Spring appraisal

WHEN President Reagan debarks from Air Force One later this week, not even his own boosters expect his European tour will have given his standing with voters the kind of uplift presidents usually enjoy after such journeys. The downers on the trip -- the Bitburg cemetery controversy, failure to get a trade round going, foot-dragging from France on the ``star wars'' program, demonstrations over the Nicaragua boycott and American troops in Spain -- relayed images not of a triumphant home-run tour of the bases, but of a labored circuit abroad.

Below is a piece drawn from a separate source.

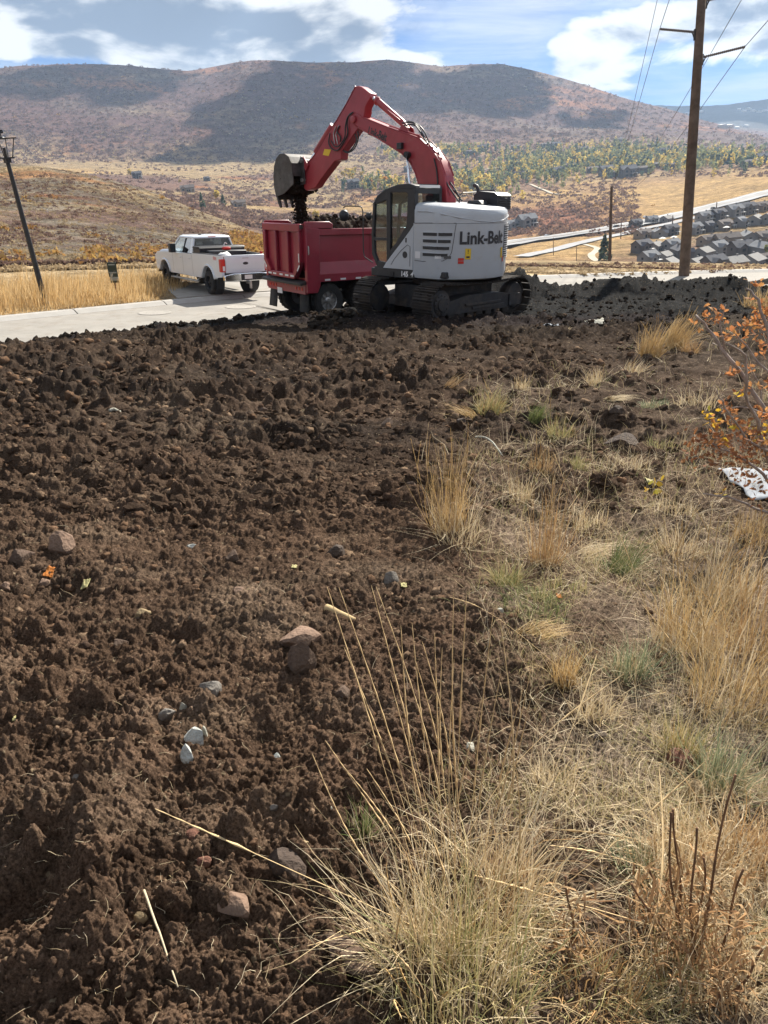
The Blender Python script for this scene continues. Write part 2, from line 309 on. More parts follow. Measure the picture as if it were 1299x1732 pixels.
# line between the dark dug soil (left) and the pale grassy strip (right), as ground points
VEG = [at_z(px, py, zz) for px, py, zz in ((640, 1900, 0.05), (700, 1732, 0), (730, 1560, 0), (800, 1400, -0.05), (900, 1250, -0.1), (880, 1120, -0.15), (830, 1000, -0.2), (770, 900, -0.25), (740, 800, -0.35), (760, 690, -0.5), (860, 640, -0.55), (960, 620, -0.6), (1050, 600, -0.65), (1150, 545, -0.9), (1290, 520, -1.0), (1500, 505, -1.1))]
VEGL = [(p.x, p.y) for p in VEG]; VEGL = [(VEGL[0][0] - 0.8, -6.0)] + VEGL
def veg_dist(x, y): return poly_dist(x, y, VEGL)     # >0 on the grassy side
def soil_detail(x, y, sp):
    """small scale relief of the dug soil; sp = local vertex spacing so that only what the mesh can carry is added"""
    def on(c): return np.clip((c - 2.2 * sp) / (2.2 * sp), 0, 1)
    vg = sm((veg_dist(x, y) + 0.15) / 0.5)
    wx = x + 0.05 * fbm(x * 9, y * 9, 3, 5); wy = y + 0.05 * fbm(x * 9, y * 9, 3, 25)
    wx2 = x + 0.012 * fbm(x * 50, y * 50, 2, 5); wy2 = y + 0.012 * fbm(x * 50, y * 50, 2, 25)
    cr = 0.86 + 0.5 * np.clip(fbm(x * 26, y * 26, 2, 93) + .25, 0, 1)
    mid = sm((y - 3.5) / 5.0)
    patch = np.clip(0.45 + 0.3 * mid + 3.4 * fbm(x * 0.8, y * 1.1, 3, 91), 0.10, 1.35)          # rough / smoothed patches
    patch2 = np.clip(0.5 + 3.4 * fbm(x * 2.1, y * 2.1, 3, 191), 0.15, 1.3)
    z = 0.16 * fbm(x * 0.55, y * 0.8, 3, 1) + 0.11 * fbm(x * 2.2, y * 2.6, 4, 2) * patch
    rg = 1 - 0.62 * vg * np.clip(1.2 - (y - 2) / 5, .35, 1)
    sp = np.minimum(sp * .62, .052)
    d1 = domes(wx + 3, wy, 0.34, 3, 0.42, 0.18, 0.5, 0.62) * patch
    d2 = domes(wx, wy + 1, 0.15, 4, 0.55, 0.2, 0.55, 0.75) * patch * on(0.15)
    d3 = domes(wx2, wy2, 0.066, 6, 0.62, 0.2, 0.6, 0.7) * on(0.066) * np.clip(patch2 * (.4 + .6 * patch), 0.1, 1.1)
    d4 = domes(wx2 + 2, wy2, 0.03, 8, 0.8, 0.25, 0.6, 0.85) * on(0.03)
    d5 = domes(wx2, wy2 + 5, 0.014, 9, 0.85, 0.25, 0.6, 0.85) * on(0.014)
    z = z + (d1 * (0.85 + .35 * mid) + d2 * (1.2 + .4 * mid)) * rg * cr + d3 * (0.35 + 1.0 * rg) * cr + (d4 + d5) * (0.4 + .85 * rg)
    z = z + mid * rg * (domes(wx + 9, wy, 0.24, 13, .6, .2, .5, .7) * .55 + .12 * fbm(x * 3.1, y * 4.4, 4, 15, .6))
    z = z + rg * 0.03 * np.abs(fbm(x * 24, y * 24, 4, 35, .6)) * on(0.05) - rg * .05 * np.clip(fbm(x * 5, y * 6, 4, 36, .6), 0, 1) * on(.1) * 2
    z = z + 0.035 * fbm(x * 14, y * 14, 3, 31) * on(0.07) * rg + 0.014 * fbm(x * 60, y * 60, 3, 33) * on(0.016)
    s = poly_dist(x, y, NEAR_EDGE)
    z = z * (0.5 + 0.5 * sm((s - 0.3) / 2.5)) + 0.16 * sm((s + 0.2) / 0.5) * (1 - sm((s - 0.3) / 0.9)) * (0.15 + np.clip(fbm(x * 1.3, y * 1.3, 3, 71) * 3, 0, 1))
    # wheel ruts pressed across the pad
    for (ax, ay, bx, by, w, dp) in ((-7, 11.0, 4, 13.0, 0.28, .06), (-7, 9.6, 3.5, 11.4, 0.28, .05), (-4.5, 6.4, 2, 8.3, 0.25, .05), (-3.2, 4.2, 0.3, 5.6, .22, .04)):
        L2 = math.hypot(bx - ax, by - ay); d = ((x - ax) * (by - ay) - (y - ay) * (bx - ax)) / L2
        z = z - dp * np.exp(-(d / w)**2) * (0.6 + fbm(x * 1.1, y * 1.1, 2, 55)) * np.where(np.abs(x - (ax + bx) / 2) < abs(bx - ax) / 2, 1, 0)
    return z
def pad_z(x, y, sp=0.02):
    x = np.atleast_1d(np.asarray(x, float)); y = np.atleast_1d(np.asarray(y, float)); return pad_base(x, y) + soil_detail(x, y, np.full(x.shape, sp))
GZ = Grid2(lambda X, Y: pad_base(X, Y) + soil_detail(X, Y, np.full(X.shape, .05)), -13, 22, -1, 38, .05)
GB = Grid2(pad_base, -30, 40, -4, 45, .15); GV = Grid2(lambda X, Y: veg_dist(X, Y), -13, 22, -4, 38, .12); GE = Grid2(lambda X, Y: poly_dist(X, Y, NEAR_EDGE), -30, 40, -4, 45, .15)
def gz(x, y): return GZ(x, y)
def on_pad(px, py):
    z = -0.5
    for _ in range(25):
        p = at_z(px, py, z); z = 0.6 * z + 0.4 * GB(p.x, p.y)
    p = at_z(px, py, z); return Vector((p.x, p.y, gz(p.x, p.y)))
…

In fairness, the trip should be put in a larger political context. The President's popularity has shown the same modest second-term slide, after an inauguration-month high, seen in presidencies like Dwight Eisenhower's. A number of other things, including changing perceptions of the seriousness of the deficit, confusion as well as unease over United States involvement in Nicaragua, and concern about income levels if programs like social security are touched, have been building in the American public's thinking. If previous patterns hold, the President's popularity could continue its slide into the summer, then revive in the fall as a new public agenda takes hold, as his own pollster, Richard Wirthlin, predicts.

Also working for the President has been a general feeling that the country is headed more ``in the right direction'' than ``off on the wrong track.'' This marks the first time since the Roper Organization began asking this question in 1971 that such a positive reading, albeit by a modest 10-point margin, has been recorded. Key to this positive sense of direction is the performance of the economy. By 2 to 1 the public puts pocketbook issues above foreign policy, peace, and social policy issues as areas of political concern. As the President's pollster says, the economy and not the past week's nettlesome images from abroad will be ``the driving force'' in the 1986 elections. The economy is still a White House plus.

If a more positive tone emerges in US-Soviet relations, from the meeting next week in Vienna between Secretary of State Shultz and Foreign Minister Gromyko to the prospective Reagan-Gorbachev summit in September, quite a different light could be cast on the President's handling of relations abroad.

We cite this larger framework to offset what can be a disservice to the public in overinterpreting popularity appraisals. Unfortunately, of course, the White House itself invites constant scrutiny of the popularity chart with its own references to such data when they are favorable, and its attempts to exploit public perceptions with events like the European trip, crafted for symbolic appeal. The major media, particularly television, with their playing up of the presidency for their own audience-building, abet the imagemaking game.

This said, the White House has reason to take seriously its frustrations after this past week's tour abroad. The Reagan presidency has been marked by heavy emphasis on Mr. Reagan's personality -- as an executive who could bring a fractious Congress to heel, or as a personable spokesman who could assuage the unease of those who disagree with him on policy.

The White House sacrificed some of its investment in this image with its handling of the European journey. The White House is in danger of allowing itself to be dealt out of the action on the budget, as Congress moves closer to public desires than the administration has done. The White House theorizes that just meeting with the Soviets at Geneva on arms and with Mr. Gorbachev at a summit, without substantive results, would be enough to reassure publics longing for peace among allies and at home. These are calculations that could go quite awry.

A two-term Reagan presidency will be judged by more than a single spring.

Still, this spring's slippage should make the White House ponder whether it should position itself more closely to take advantage of the practical deals that can be struck, at home and abroad, or to continue to provoke resistance by pushing for the ever-shrinking margin for its hard-line goals, at the price of the President's image.